N° 529 - Indignazione a Santa Cecilia

Giorgio Carnini è oggi il principe degli organisti italiani. Un principe indignato, e a ragione: la prima sala da concerto di Roma all’Auditorium non ha un organo!

Questo significa che per eseguire alcune composizioni del grande repertorio sinfonico, l’Orchestra di Santa Cecilia è costretta a usare una tastiera elettronica.

Contro questa indecenza il principe Carnini si è inventato una manifestazione che si chiama “Un organo per Roma” e che da un certo numero di anni, per sostenere l’idea che l’organo ci deve essere, porta sul palco una serie di concerti all’inizio dei quali il Maestro racconta al pubblico come, nel progetto di Renzo Piano dell’Auditorium di Roma, lo spazio per il grand’organo era previsto, e c’erano anche i soldi per comprarlo; però il sovrintendente dell’epoca per imperscrutabili capricci personali disse di no, e l’organo non si fece. Vergogna e indignazione.

Domenica otto, primo concerto della stagione, dopo due anni di stop da emergenza sanitaria: quattro organisti, un coro e un quintetto di ottoni. Tutto Bach (più un paio di compositori contemporanei con parafrasi e riferimenti al grande padre).

Carnini ha aperto suonando la famosissima toccata e fuga in re minore con una partecipazione vibrata e uno swing trascinante. Sì, perché anche Bach (mica solo il jazz) si può suonare con swing; anzi, così riesce ancora più bello.

Mentre si arrampicava sulla panca dell’organo, gli abbiamo guardato le scarpe, a Carnini: nere, affusolate e a pianta stretta. E ci è tornato in mente quello che ci aveva raccontato un suo collega, l’organista Luigi Celeghin a un concerto a S. Giovanni dei Fiorentini tempo fa: guai a sbagliare le calzature della serata. Con tutto lo sgambettare che fai alla pedaliera, un paio di scarpe a pianta larga significano incastri di piedi e catastrofe assicurata.

Mica solo alle scarpe abbiamo pensato durante il concerto; ci siamo anche accorti che ci mancava una cosa: l’eco della voce dell’organo quando lo si ascolta in chiesa. Che tecnicamente è un problema, soprattutto per la registrazione con gli altri strumenti; e infatti le sale da concerto come quella del Conservatorio lo hanno neutralizzato. Il che rende il suono degli strumenti pulitissimo e asciutto; ma vuoi mettere il fascino delle note che girano sotto le volte e fra gli archi e si moltiplicano e crescono e rimbalzano….

 

E qui è riemersa nel nostro ricordo (non eravamo distratti, era solo che la nostra mente andava in tante direzioni) la suggestiva teoria, non ci ricordiamo di chi, secondo cui la polifonia è nata proprio in una chiesa. Una nota di un frate cantore che si prolunga nel riverbero fra le navate, seguita da un'altra che si sovrappone alla sua coda e ancora da una terza, ed ecco creato l’accordo. Plausibile, non è vero?

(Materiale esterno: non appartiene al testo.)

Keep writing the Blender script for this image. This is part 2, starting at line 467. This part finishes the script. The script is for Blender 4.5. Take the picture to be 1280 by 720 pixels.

Insieme all’organo era di scena l’ottimo coro “Soli Deo Gloria”, diretto da Giuseppe Galli, un ensemble di inappuntabili professionisti tutti rigorosamente in nero compatto, ma con il gradito, inaspettato strappo alla regola rappresentato dalla generosissima offerta delle gambe di una delle signore (soprano o contralto?)

Ascoltare un coro ci commuove sempre, quando poi cantano Bach l’emozione è garantita; stavolta però inquinata per noi da un certo dispetto esprimibile in una domanda che ci trapana il cervello.

Ma perché nelle chiese italiane, con l’infinito repertorio che abbiamo a disposizione, durante la messa l’unico momento di musica è rappresentato dalle patetiche canzoncine di un paio di suorine con le chitarrine, sostenute, quando va bene, da altrettanti chierichetti con i bonghetti?

 

P.S. Tanto per non lasciare niente in sospeso, il sovrintendente di Santa Cecilia all’epoca del misfatto era Luciano Berio, R.I.P.